(Scene modeling code data):

===

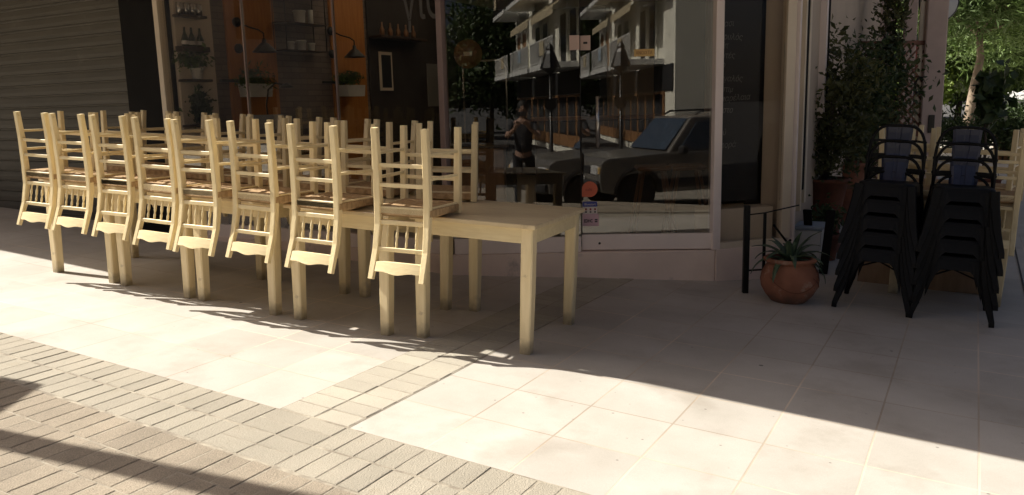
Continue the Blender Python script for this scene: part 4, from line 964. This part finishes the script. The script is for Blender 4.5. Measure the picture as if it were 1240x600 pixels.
tree('shade_tree', 'dark leafy tree behind and between the two pines', 17.6, 31.5, [(0, 0, -.1), (.1, 0, 1.2), (0, 0, 2.2)], [((-1.0, 0, 3.2), (1.8, 1.6, 1.3), 1), ((.8, 0, 3.0), (1.6, 1.6, 1.3), 1), ((0, 0, 4.8), (2.2, 2, 1.6), 1.3)], M['leaf_mid'], 241, GT, bark='bark_dark', size=.30, n=4200, aspect=2.2)
tree('citrus_tree', 'bright green low tree standing beside the leaning pine', 14.2, 30.5, [(0, 0, -.1), (.05, 0, .7), (0, 0, 1.3)], [((0, 0, 2.0), (1.5, 1.4, 1.0), 1), ((-.9, .2, 1.6), (1.0, 1.0, .8), .6), ((.9, .2, 1.7), (1.0, 1.0, .8), .6)], M['leaf_bright'], 251, GT, size=.26, n=3800, aspect=2.2, tr=.10)
for i, (x, y, hh, m_) in enumerate(((20, 42, 1.0, 'leaf_bright'), (24, 44, 1.2, 'leaf_mid'), (28, 46, 1.1, 'leaf_mid'), (17, 46, 1.2, 'leaf_mid'), (22, 52, 1.7, 'needle'), (31, 53, 1.8, 'needle'), (13, 50, 1.5, 'leaf_mid'))):
    tree('street_tree', ['bright leafy tree in the far row of the side street', 'far leafy tree beside the white pavilions', 'far tree at the right edge behind the pines', 'far leafy tree in front of the bluish house', 'tall far pine behind the bluish house', 'tall far pine behind the right hand pine', 'far tree seen just right of the pink pillar'][i],
         x, y, [(0, 0, -.1), (.1, 0, 1.0 * hh), (0, 0, 2.0 * hh)], [((0, 0, 3.2 * hh), (2.6 * hh, 2.2 * hh, 1.8 * hh), 1.6), ((-1.3 * hh, 0, 2.2 * hh), (1.6 * hh, 1.5 * hh, 1.2 * hh), .9), ((1.4 * hh, 0, 2.4 * hh), (1.6 * hh, 1.5 * hh, 1.2 * hh), .9), ((0, 0, 5.0 * hh), (2.2 * hh, 2 * hh, 1.5 * hh), 1)], M[m_], 300 + 11 * i, GT, bark='bark_dark', size=.42, n=2200, aspect=2.2, tr=.2)
# hedge in a long planter, dark potted tree behind the chairs
hx0, hy0 = 12.6, 19.6
t = thing('street_planter', 'big brown street planter with a clipped dark hedge', 'planter', (hx0, hy0, gz(hx0, hy0)), R(-20))
mb = MB(); mb.box((.5, 0, .33), (2.6, .7, .66), ch=.02); mb.build('trough', M['mid_wood'], t)
mb = MB(); mb.box((.5, 0, .69), (2.5, .6, .06), ch=.01); mb.build('soil', M['soil'], t)
mb = MB()
for i in range(5): leaves(mb, (-.7 + i * .6, 0, 1.02), (.55, .45, .34), 1500, .10, 400 + i, spread=.3)
mb.build('foliage', M['leaf_dark'], t, fix=False)
mb = MB(); t = thing('hedge', 'dark clipped hedge running behind the dark potted tree', 'hedge', (11.2, 19.0, gz(11.2, 19)), R(-30))
for i in range(7): leaves(mb, (-1.2 + i * .45, 0, .62), (.45, .4, .5), 1200, .10, 420 + i, spread=.3)
mb.build('foliage', M['leaf_dark'], t, fix=False); mb = MB()
for i in range(6): mb.tube([(-1.1 + .45 * i, 0, 0), (-1.1 + .45 * i + .05, .02, .6)], .02, 6)
mb.build('stems', M['bark_dark'], t)
gx_, gy_ = 6.40, 11.0
t = thing('potted_tree', 'dark round leaved little tree rising behind the right chair stack', 'plant', (gx_, gy_, gz(gx_, gy_)))
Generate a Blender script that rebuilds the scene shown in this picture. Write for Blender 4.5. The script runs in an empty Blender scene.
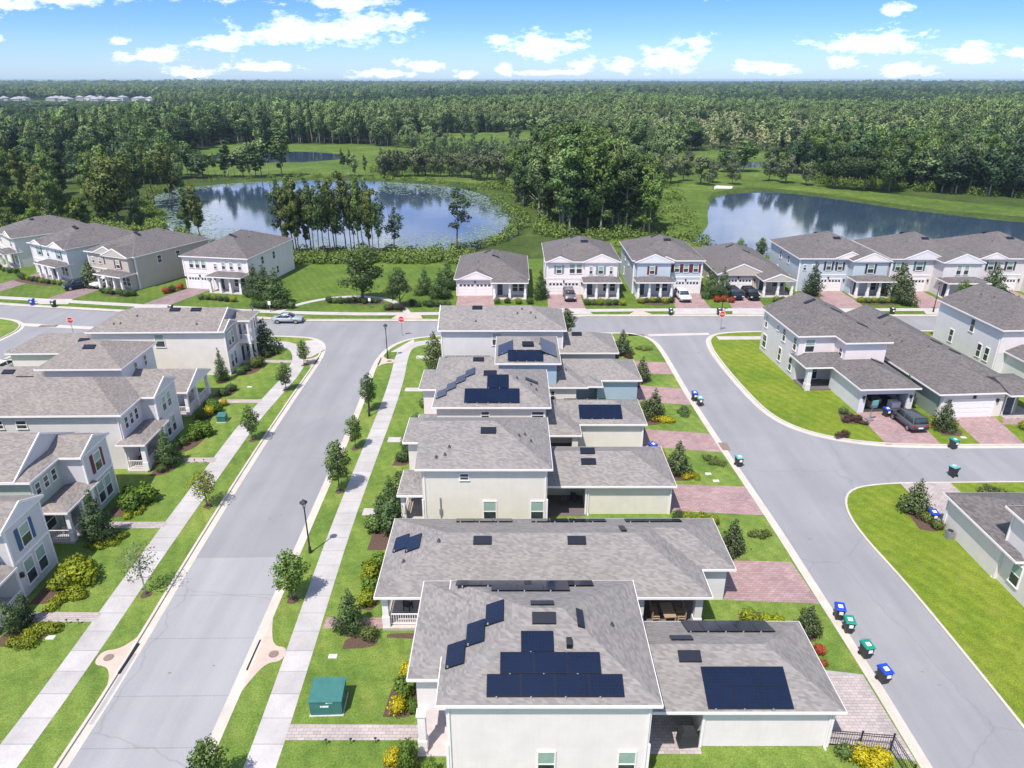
import bpy, bmesh, math, random
import numpy as np
from mathutils import Vector, Matrix
R = math.radians
scene = bpy.context.scene
COL = scene.collection
random.seed(7)

# ------------------------------------------------------------------ materials
def nt(name):
    m = bpy.data.materials.new(name); m.use_nodes = True
    t = m.node_tree; b = t.nodes['Principled BSDF']
    return m, t, b
def N(t, kind, **kw):
    n = t.nodes.new(kind)
    for k, v in kw.items():
        if k.startswith('i_'):
            key = k[2:]
            n.inputs[int(key) if key.isdigit() else key.replace('_', ' ')].default_value = v
        else: setattr(n, k, v)
    return n
def L(t, a, b): t.links.new(a, b)
def ramp(t, fac, stops):
    r = N(t, 'ShaderNodeValToRGB')
    e = r.color_ramp.elements
    while len(e) < len(stops): e.new(.5)
    for k, (p, c) in enumerate(stops):
        e[k].position = p; e[k].color = (*c, 1)
    L(t, fac, r.inputs[0]); return r.outputs[0]
def mixc(t, fac, a, b, mode='MIX'):
    m = N(t, 'ShaderNodeMix', data_type='RGBA', blend_type=mode)
    for s, v in ((m.inputs[0], fac), (m.inputs[6], a), (m.inputs[7], b)):
        if hasattr(v, 'links'): L(t, v, s)
        elif isinstance(v, (int, float)): s.default_value = v
        else: s.default_value = (*v, 1)
    return m.outputs[2]
def geo(t): return N(t, 'ShaderNodeNewGeometry').outputs['Position']
def noise(t, vec, scale, detail=4, rough=.6):
    n = N(t, 'ShaderNodeTexNoise'); n.inputs['Scale'].default_value = scale
    n.inputs['Detail'].default_value = detail; n.inputs['Roughness'].default_value = rough
    L(t, vec, n.inputs['Vector']); return n.outputs[0]
def math_(t, op, a, b=None):
    m = N(t, 'ShaderNodeMath', operation=op)
    for s, v in ((m.inputs[0], a), (m.inputs[1], b)):
        if v is None: continue
        if hasattr(v, 'links'): L(t, v, s)
        else: s.default_value = v
    return m.outputs[0]
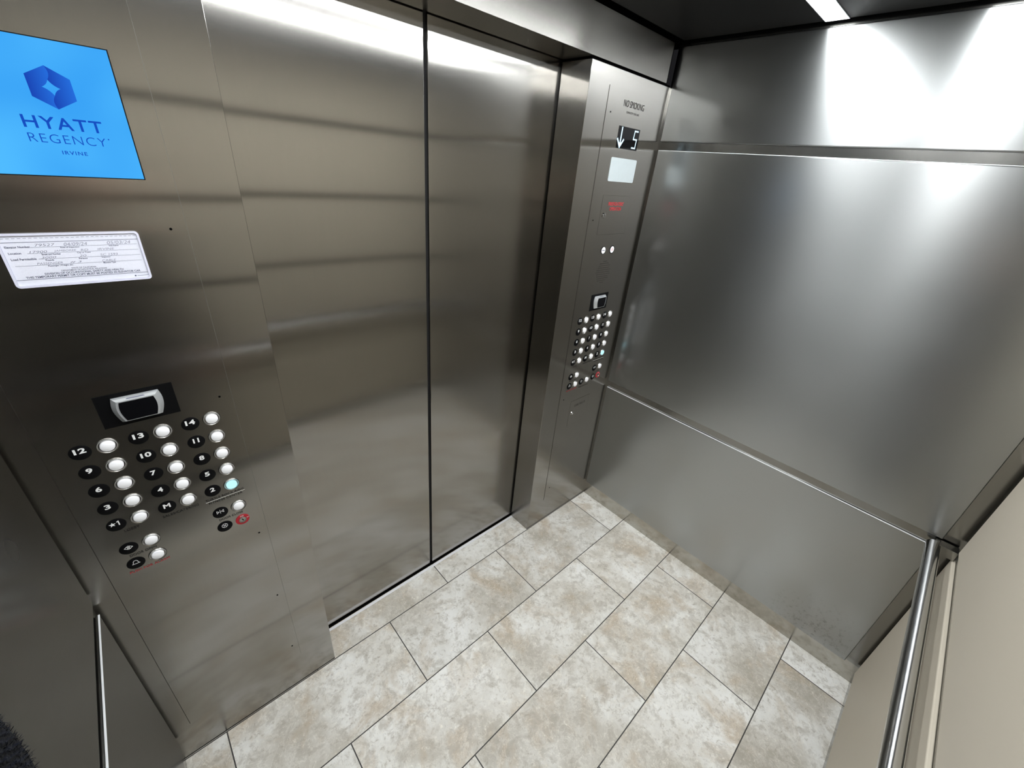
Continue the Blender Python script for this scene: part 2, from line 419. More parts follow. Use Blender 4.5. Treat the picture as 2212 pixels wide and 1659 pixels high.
# ------------------------------------------------------------------ front wall
def return_wall(x0, x1, name, label):
    return structure(MB().box(x0, x1, 0.0, 0.129, 0.0, HZ - 0.007, bev=0.0008), name, M['panel_steel'], label, 'wall')
return_wall(XLB, -JX, 'wall_front_left', 'brushed steel front wall left of the doors, behind the large keypad')
return_wall(JX, XRB, 'wall_front_right', 'brushed steel front wall right of the doors, behind the keypad with the floor indicator')
structure(MB().box(-0.985, 0.988, -0.007, 0.129, HZ, 2.243), 'wall_front_header', M['header_steel'],
          'brushed steel header panel above the doors', 'wall')
structure(MB().box(-1.06, 1.08, 0.172, 0.20, -0.04, 2.35), 'wall_front_shaft', M['void'],
          'black shaft space behind the door leaves, seen in the gaps around them', 'wall')
structure(MB().box(-1.06, 1.08, 0.02, 0.17, 2.244, 2.35).box(XLB, -JX - 0.001, 0.003, 0.128, HZ - 0.007, HZ).box(JX + 0.001, XRB, 0.003, 0.128, HZ - 0.007, HZ).box(XLB, -0.986, 0.02, 0.12, HZ, 2.243).box(0.989, XRB, 0.02, 0.12, HZ, 2.243),
          'trim_2', M['void'], 'black recess around the header panel in the front corners', 'trim')

# ------------------------------------------------------------------ ceiling
structure(MB().box(-1.0, 1.012, -1.40, -0.030, ZC, ZC + 0.02), 'ceiling', M['ceiling'],
          'dark flat ceiling panel with two recessed light strips', 'ceiling')
structure(MB().box(-1.06, 1.08, -1.46, 0.17, 2.351, 2.37), 'ceiling_void', M['void'],
          'black space above the ceiling panel, seen in the gap along its edges', 'ceiling')

# ------------------------------------------------------------------ doors and sill
def door_leaf(x0, x1, name, label):
    o = structure(MB().box(x0, x1, DY, DY + 0.032, 0.010, 2.16, bev=0.002), name, M['door_steel'], label, 'elevator door')
    return o
d1 = door_leaf(-0.565, -0.0062, 'door_1', 'left brushed steel leaf of the centre-opening elevator doors')
d2 = door_leaf(0.0062, 0.565, 'door_2', 'right brushed steel leaf of the centre-opening elevator doors')
MB().box(-0.0062, 0.0062, DY + 0.008, DY + 0.03, 0.010, 2.16).build('edge_seal', M['rubber'], d1)
structure(MB().box(-0.56, 0.56, 0.1170, 0.1285, -0.01, 0.0015), 'trim_1', M['sill'],
          'bright aluminium strip along the foot of the doors', 'trim')
structure(MB().box(-0.56, 0.56, 0.1290, 0.171, -0.02, -0.004), 'trim_3', M['void'],
          'dark sill groove under the door leaves', 'trim')

# ------------------------------------------------------------------ ceiling strip lights
def strip_light(yc, label):
    t = thing('ceiling_light', label, 'ceiling light', (0, yc, ZC), 'strip lights across the ceiling')
    MB().box(-0.985, 1.004, -0.0295, 0.0295, -0.0030, -0.0005).build('diffuser', M['strip'], t)
    f = MB()
    f.box(-0.988, 1.007, -0.0325, -0.0300, -0.0035, -0.0003).box(-0.988, 1.007, 0.0300, 0.0325, -0.0035, -0.0003)
    f.box(1.0045, 1.007, -0.03, 0.03, -0.0035, -0.0003).box(-0.988, -0.9855, -0.03, 0.03, -0.0035, -0.0003)
    f.build('frame', M['alu'], t)
strip_light(-0.5222, 'bright white strip light in the ceiling nearer the doors')
strip_light(-0.8830, 'bright white strip light in the ceiling farther from the doors')

# ------------------------------------------------------------------ handrail on the back wall
hr = thing('handrail', 'round polished steel handrail along the beige back wall', 'handrail', (0, -1.3635, 0.786))
MB().tube((-0.98, 0, 0), (1.006, 0, 0), 0.0190, 40).build('rail', M['rail_steel'], hr, smooth=40)
for x in (-0.80, -0.12):
    MB().tube((x, -0.052, 0), (x, -0.012, 0), 0.010, 20).lathe([(0.0, -0.055), (0.017, -0.055), (0.017, -0.050), (0.0, -0.050)], 24, x, 0).build('bracket', M['rail_steel'], hr, smooth=40)
MB().box(0.992, 1.029, -0.058, 0.0, -0.0165, 0.0165, bev=0.001).build('end_bracket', M['back_steel'], hr)

# ------------------------------------------------------------------ control panels
YF = -0.0015                                     # face of the keypad plates
def numeral_shapes(mb, key, y):
    """white mark in the upper half of a black disc (local, disc centre at 0,0)"""
    y1 = y + 0.0003
    if key == 'star1':
        pts = []
        for k in range(10):
            r = 0.0062 if k % 2 == 0 else 0.0026; a = math.radians(90 + 36 * k)
            pts.append((-0.0058 + r * math.cos(a), 0.0042 + r * math.sin(a)))
        mb.poly(pts, y, y1); mb.poly([(0.0040, -0.0018), (0.0062, -0.0018), (0.0062, 0.0106), (0.0044, 0.0106), (0.0018, 0.0088), (0.0018, 0.0068), (0.0040, 0.0080)], y, y1)
    elif key == 'open':
        mb.stroke([(-0.0019, -0.0015), (-0.0075, 0.0030), (-0.0019, 0.0075)], 0.0011, y, y1, True)
        mb.stroke([(0.0019, -0.0015), (0.0075, 0.0030), (0.0019, 0.0075)], 0.0011, y, y1, True)
        mb.stroke([(0, -0.0025), (0, 0.0085)], 0.0011, y, y1)
    elif key == 'close':
        mb.stroke([(-0.0075, -0.0005), (-0.0025, 0.0035), (-0.0075, 0.0075)], 0.0011, y, y1, True)
        mb.stroke([(0.0075, -0.0005), (0.0025, 0.0035), (0.0075, 0.0075)], 0.0011, y, y1, True)
        mb.stroke([(0, -0.002), (0, 0.0088)], 0.0011, y, y1)
    elif key == 'bell':
        mb.stroke([(-0.0068, -0.0015), (-0.0046, 0.0012), (-0.0040, 0.0058), (-0.0018, 0.0086), (0.0018, 0.0086), (0.0040, 0.0058), (0.0046, 0.0012), (0.0068, -0.0015)], 0.0012, y, y1, True)
    elif key == 'stop':
        oc = [(0.0066 * math.cos(math.radians(22.5 + 45 * k)), 0.0034 + 0.0066 * math.sin(math.radians(22.5 + 45 * k))) for k in range(8)]
        mb.stroke(oc, 0.0011, y, y1, True)
        mb.stroke([(-0.0042, -0.0008), (0.0042, 0.0076)], 0.0011, y, y1); mb.stroke([(0.0042, -0.0008), (-0.0042, 0.0076)], 0.0011, y, y1)
    elif key == 'phone':
        arc = [(0.0066 * math.cos(math.radians(20 + 14 * k)), 0.0018 + 0.0066 * math.sin(math.radians(20 + 14 * k))) for k in range(11)]
        mb.stroke(arc, 0.0022, y, y1)
        mb.stroke([(-0.0056, -0.0022), (-0.0034, 0.0034), (0.0034, 0.0034), (0.0056, -0.0022)], 0.0012, y, y1, True)
    else:
        wd = 0.0185 if len(key) == 2 else (0.0135 if key == 'M' else 0.0100)
        if key == '11': wd = 0.0120
        add_text(mb, key, -wd / 2, wd / 2, -0.0020, 0.0106, y, 0.035)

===

(Work instructions): Repeat exactly, and only, the lines from the one containing "Generate a Blender" through the one containing "random.seed(7)", both included, without the pictures.

(Reply to the task):
Generate a Blender script that rebuilds the scene shown in this picture. Write for Blender 4.5. The script runs in an empty Blender scene.
import bpy, bmesh, math, random
import numpy as np
from mathutils import Vector, Matrix
R = math.radians
scene = bpy.context.scene
COL = scene.collection
random.seed(7)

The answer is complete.